Write out again, exactly as they appear, the lines from the line with "Generate a Blender" through the line with "scene.camera = cam". Do not include any pictures.

**DATASET ROWS**
######
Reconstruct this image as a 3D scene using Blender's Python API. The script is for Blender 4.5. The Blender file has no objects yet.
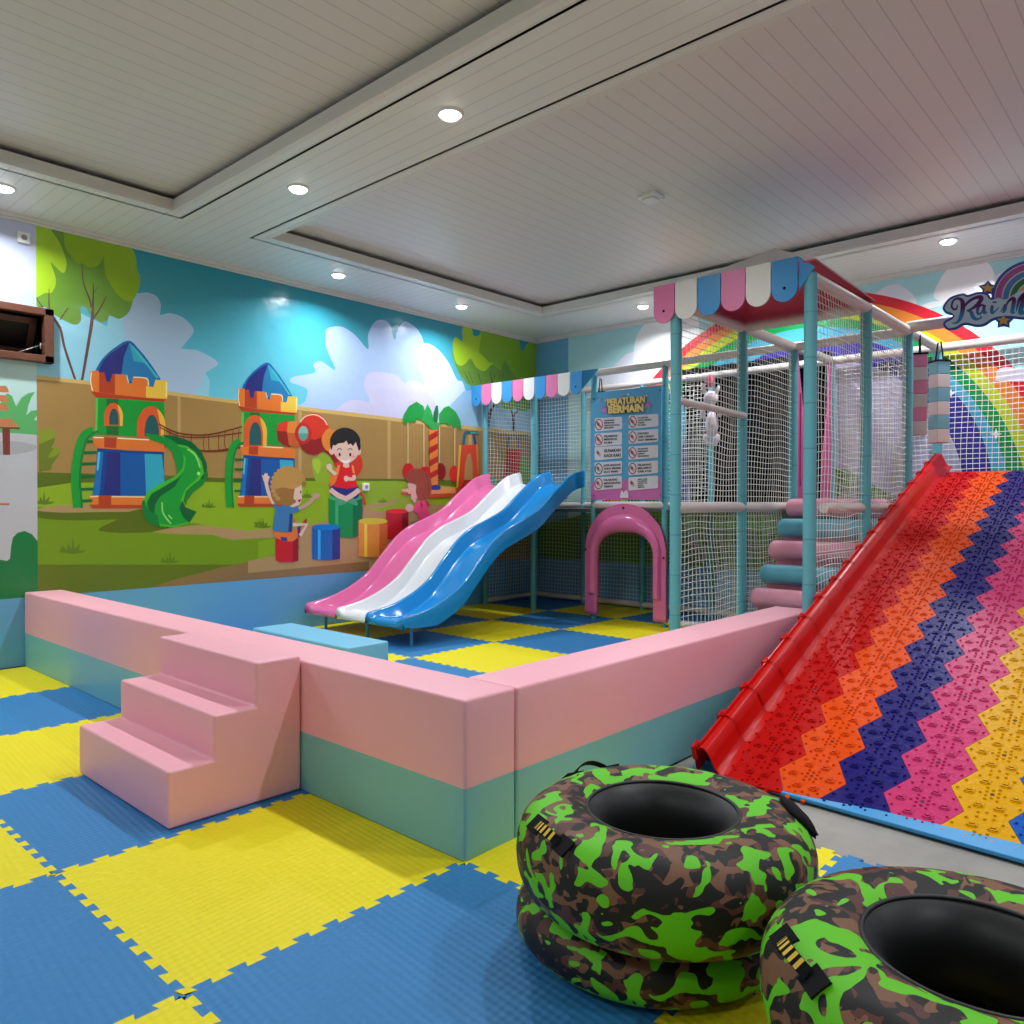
######
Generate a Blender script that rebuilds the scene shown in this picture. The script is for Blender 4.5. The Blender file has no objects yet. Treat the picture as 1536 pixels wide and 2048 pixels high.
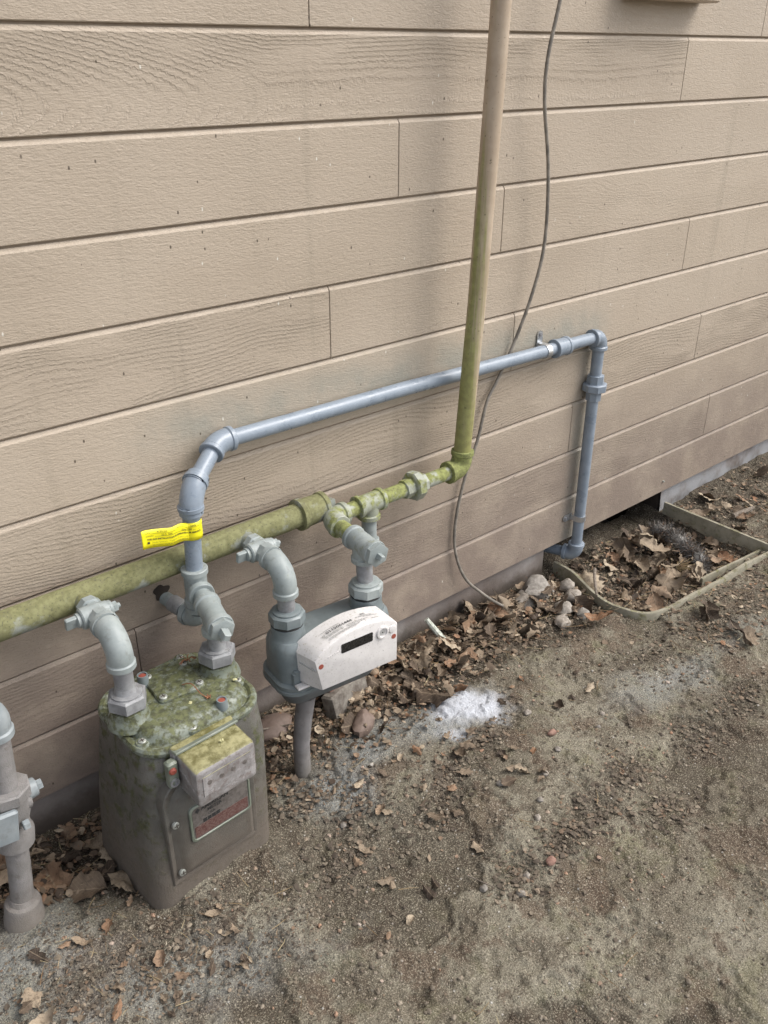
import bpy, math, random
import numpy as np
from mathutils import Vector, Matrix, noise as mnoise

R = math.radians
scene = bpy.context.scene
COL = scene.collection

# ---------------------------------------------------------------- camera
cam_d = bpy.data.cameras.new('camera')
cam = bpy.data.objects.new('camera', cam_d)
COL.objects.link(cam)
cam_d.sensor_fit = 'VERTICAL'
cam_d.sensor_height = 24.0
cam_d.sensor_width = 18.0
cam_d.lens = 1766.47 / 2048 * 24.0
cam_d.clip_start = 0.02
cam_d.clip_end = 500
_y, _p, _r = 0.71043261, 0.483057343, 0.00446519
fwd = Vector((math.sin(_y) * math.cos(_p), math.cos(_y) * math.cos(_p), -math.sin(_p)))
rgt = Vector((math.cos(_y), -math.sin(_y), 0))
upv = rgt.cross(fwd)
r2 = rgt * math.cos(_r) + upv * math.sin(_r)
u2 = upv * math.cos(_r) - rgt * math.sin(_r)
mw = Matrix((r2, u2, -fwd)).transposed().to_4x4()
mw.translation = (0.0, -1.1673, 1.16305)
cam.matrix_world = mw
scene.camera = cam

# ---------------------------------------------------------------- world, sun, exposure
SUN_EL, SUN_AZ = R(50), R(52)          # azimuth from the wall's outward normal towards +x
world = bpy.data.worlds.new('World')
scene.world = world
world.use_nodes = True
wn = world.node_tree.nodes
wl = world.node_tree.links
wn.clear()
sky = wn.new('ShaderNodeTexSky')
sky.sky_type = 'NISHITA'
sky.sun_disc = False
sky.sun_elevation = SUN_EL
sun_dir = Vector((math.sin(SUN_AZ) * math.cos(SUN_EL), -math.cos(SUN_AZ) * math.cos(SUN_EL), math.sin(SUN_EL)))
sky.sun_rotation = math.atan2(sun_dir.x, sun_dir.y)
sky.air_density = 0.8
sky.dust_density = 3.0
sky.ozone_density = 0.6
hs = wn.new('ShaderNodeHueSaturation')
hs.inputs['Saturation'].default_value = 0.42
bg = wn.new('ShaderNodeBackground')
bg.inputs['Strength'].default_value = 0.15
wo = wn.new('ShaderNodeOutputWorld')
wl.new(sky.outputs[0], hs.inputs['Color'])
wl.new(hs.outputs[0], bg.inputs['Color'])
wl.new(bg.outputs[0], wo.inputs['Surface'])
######
**WRITTEN REPLY**
Generate a Blender script that rebuilds the scene shown in this picture. The script is for Blender 4.5. The Blender file has no objects yet. Treat the picture as 1536 pixels wide and 2048 pixels high.
import bpy, math, random
import numpy as np
from mathutils import Vector, Matrix, noise as mnoise

R = math.radians
scene = bpy.context.scene
COL = scene.collection

# ---------------------------------------------------------------- camera
cam_d = bpy.data.cameras.new('camera')
cam = bpy.data.objects.new('camera', cam_d)
COL.objects.link(cam)
cam_d.sensor_fit = 'VERTICAL'
cam_d.sensor_height = 24.0
cam_d.sensor_width = 18.0
cam_d.lens = 1766.47 / 2048 * 24.0
cam_d.clip_start = 0.02
cam_d.clip_end = 500
_y, _p, _r = 0.71043261, 0.483057343, 0.00446519
fwd = Vector((math.sin(_y) * math.cos(_p), math.cos(_y) * math.cos(_p), -math.sin(_p)))
rgt = Vector((math.cos(_y), -math.sin(_y), 0))
upv = rgt.cross(fwd)
r2 = rgt * math.cos(_r) + upv * math.sin(_r)
u2 = upv * math.cos(_r) - rgt * math.sin(_r)
mw = Matrix((r2, u2, -fwd)).transposed().to_4x4()
mw.translation = (0.0, -1.1673, 1.16305)
cam.matrix_world = mw
scene.camera = cam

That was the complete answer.